§ EXERCISE BRIEF
What lies from the line containing "Model this scene in Blender with a Python script. Treat" through the line containing "bpy.data.objects.remove(o)"? Print exactly those lines, with both ends, and no others.

--- --- ---

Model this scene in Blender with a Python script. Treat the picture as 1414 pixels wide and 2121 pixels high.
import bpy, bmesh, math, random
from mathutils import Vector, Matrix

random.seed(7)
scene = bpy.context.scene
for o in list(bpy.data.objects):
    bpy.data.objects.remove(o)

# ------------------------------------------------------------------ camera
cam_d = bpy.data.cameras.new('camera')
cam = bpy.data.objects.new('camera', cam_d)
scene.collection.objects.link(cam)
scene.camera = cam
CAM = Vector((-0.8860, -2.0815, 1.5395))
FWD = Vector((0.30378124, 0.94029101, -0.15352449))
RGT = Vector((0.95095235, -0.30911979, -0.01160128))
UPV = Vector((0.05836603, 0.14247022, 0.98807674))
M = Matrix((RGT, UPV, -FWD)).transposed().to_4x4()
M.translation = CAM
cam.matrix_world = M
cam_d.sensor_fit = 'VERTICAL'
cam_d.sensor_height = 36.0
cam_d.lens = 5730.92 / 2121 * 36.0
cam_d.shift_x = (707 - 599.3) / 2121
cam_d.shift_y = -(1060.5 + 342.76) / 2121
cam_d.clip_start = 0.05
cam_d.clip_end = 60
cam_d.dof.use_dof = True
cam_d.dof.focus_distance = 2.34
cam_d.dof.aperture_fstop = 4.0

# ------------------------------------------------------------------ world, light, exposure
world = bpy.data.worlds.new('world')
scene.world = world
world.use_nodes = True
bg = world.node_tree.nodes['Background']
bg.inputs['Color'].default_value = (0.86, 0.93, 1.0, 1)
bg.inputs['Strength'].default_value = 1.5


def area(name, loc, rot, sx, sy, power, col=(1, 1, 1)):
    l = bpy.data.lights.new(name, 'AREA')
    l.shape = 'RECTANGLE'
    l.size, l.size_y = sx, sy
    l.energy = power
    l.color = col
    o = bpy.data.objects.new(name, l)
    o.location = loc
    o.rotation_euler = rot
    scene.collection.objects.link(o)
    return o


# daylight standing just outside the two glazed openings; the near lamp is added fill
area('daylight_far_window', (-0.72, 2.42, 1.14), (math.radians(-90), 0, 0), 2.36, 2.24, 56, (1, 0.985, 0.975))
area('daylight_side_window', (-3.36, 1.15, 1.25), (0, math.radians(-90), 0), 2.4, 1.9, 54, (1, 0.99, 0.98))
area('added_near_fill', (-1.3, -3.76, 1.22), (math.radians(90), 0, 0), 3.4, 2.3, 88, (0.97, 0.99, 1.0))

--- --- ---

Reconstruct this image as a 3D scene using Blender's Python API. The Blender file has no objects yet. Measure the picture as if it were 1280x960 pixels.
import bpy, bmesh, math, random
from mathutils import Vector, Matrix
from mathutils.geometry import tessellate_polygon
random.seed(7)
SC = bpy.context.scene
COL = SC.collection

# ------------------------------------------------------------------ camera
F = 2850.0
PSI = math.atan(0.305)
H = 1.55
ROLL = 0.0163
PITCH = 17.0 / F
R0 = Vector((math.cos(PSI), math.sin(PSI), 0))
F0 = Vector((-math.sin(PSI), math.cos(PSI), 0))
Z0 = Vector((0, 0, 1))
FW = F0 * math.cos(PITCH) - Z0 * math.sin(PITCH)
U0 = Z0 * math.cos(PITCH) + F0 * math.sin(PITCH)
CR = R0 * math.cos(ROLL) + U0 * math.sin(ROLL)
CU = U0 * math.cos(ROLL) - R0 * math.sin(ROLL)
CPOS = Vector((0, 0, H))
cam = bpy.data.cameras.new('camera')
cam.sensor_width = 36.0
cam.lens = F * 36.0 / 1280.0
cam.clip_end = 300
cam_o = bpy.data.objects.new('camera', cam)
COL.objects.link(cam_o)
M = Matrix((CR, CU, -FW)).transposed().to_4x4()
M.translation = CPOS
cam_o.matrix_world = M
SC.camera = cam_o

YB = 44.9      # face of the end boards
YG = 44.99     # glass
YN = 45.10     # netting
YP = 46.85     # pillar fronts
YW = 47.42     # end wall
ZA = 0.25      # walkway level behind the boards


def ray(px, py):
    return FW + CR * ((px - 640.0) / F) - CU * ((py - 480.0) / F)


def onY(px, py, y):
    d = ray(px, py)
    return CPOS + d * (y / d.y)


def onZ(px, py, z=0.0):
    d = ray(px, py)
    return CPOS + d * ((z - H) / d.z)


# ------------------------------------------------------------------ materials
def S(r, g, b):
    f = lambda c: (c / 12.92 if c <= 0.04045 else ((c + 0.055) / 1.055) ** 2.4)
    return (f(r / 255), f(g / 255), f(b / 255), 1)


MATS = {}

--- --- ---

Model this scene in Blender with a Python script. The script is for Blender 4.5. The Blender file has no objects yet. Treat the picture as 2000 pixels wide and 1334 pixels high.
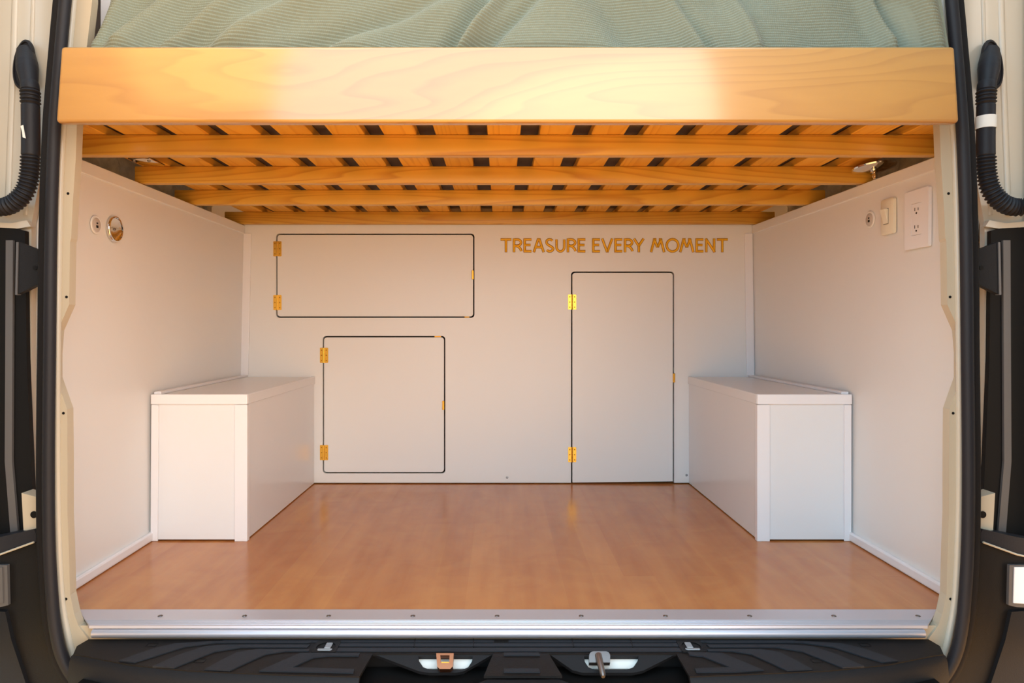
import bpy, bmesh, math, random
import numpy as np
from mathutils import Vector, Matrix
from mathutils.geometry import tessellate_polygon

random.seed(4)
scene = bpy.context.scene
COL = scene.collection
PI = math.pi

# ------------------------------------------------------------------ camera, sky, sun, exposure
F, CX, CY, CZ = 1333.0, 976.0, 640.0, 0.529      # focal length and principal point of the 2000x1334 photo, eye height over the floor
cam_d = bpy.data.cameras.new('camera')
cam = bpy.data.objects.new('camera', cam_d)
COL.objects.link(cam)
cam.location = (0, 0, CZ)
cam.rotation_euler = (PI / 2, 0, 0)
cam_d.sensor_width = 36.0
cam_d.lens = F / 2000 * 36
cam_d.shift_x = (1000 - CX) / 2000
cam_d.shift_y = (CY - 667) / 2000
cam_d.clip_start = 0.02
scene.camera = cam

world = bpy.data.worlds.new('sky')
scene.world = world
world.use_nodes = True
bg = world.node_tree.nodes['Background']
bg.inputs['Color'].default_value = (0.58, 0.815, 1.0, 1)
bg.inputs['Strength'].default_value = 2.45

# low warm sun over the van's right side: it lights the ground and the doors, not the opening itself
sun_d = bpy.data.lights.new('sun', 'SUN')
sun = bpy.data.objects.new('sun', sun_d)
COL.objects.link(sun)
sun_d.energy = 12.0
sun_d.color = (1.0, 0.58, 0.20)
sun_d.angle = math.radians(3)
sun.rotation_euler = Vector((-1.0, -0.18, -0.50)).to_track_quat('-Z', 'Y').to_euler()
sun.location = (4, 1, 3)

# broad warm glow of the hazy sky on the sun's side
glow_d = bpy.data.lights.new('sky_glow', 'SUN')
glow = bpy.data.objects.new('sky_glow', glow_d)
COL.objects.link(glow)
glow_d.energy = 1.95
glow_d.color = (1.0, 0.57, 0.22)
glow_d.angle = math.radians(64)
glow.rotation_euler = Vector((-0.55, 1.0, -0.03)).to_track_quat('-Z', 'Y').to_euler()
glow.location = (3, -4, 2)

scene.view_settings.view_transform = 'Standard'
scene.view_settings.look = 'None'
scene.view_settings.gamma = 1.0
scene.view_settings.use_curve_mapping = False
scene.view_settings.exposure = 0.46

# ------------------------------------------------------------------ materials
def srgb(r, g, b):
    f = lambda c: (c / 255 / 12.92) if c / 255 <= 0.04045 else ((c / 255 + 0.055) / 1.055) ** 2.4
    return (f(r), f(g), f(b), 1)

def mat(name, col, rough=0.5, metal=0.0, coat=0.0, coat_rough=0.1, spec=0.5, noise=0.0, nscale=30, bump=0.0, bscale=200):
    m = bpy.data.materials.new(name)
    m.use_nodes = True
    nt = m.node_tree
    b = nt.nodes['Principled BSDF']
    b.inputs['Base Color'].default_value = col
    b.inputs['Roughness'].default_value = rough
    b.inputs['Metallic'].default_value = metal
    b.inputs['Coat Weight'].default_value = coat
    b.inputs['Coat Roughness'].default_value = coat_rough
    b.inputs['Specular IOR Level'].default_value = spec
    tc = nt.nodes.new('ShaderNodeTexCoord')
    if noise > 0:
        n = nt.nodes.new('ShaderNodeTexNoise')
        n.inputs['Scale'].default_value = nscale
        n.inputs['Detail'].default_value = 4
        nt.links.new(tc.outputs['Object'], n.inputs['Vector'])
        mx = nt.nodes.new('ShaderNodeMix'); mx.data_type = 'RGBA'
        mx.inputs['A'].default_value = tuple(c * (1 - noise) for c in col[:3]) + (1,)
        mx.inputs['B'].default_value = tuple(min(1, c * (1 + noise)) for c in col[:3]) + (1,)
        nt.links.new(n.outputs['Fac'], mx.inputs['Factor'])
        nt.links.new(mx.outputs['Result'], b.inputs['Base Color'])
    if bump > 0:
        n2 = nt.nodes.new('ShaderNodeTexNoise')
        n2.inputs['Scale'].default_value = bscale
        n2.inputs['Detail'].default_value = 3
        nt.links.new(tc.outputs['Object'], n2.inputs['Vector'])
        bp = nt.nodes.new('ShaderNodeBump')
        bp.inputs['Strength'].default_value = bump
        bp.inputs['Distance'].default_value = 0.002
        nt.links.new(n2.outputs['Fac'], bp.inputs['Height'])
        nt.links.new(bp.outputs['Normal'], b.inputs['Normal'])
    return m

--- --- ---

§ FINAL RESULT
Model this scene in Blender with a Python script. Treat the picture as 1414 pixels wide and 2121 pixels high.
import bpy, bmesh, math, random
from mathutils import Vector, Matrix

random.seed(7)
scene = bpy.context.scene
for o in list(bpy.data.objects):
    bpy.data.objects.remove(o)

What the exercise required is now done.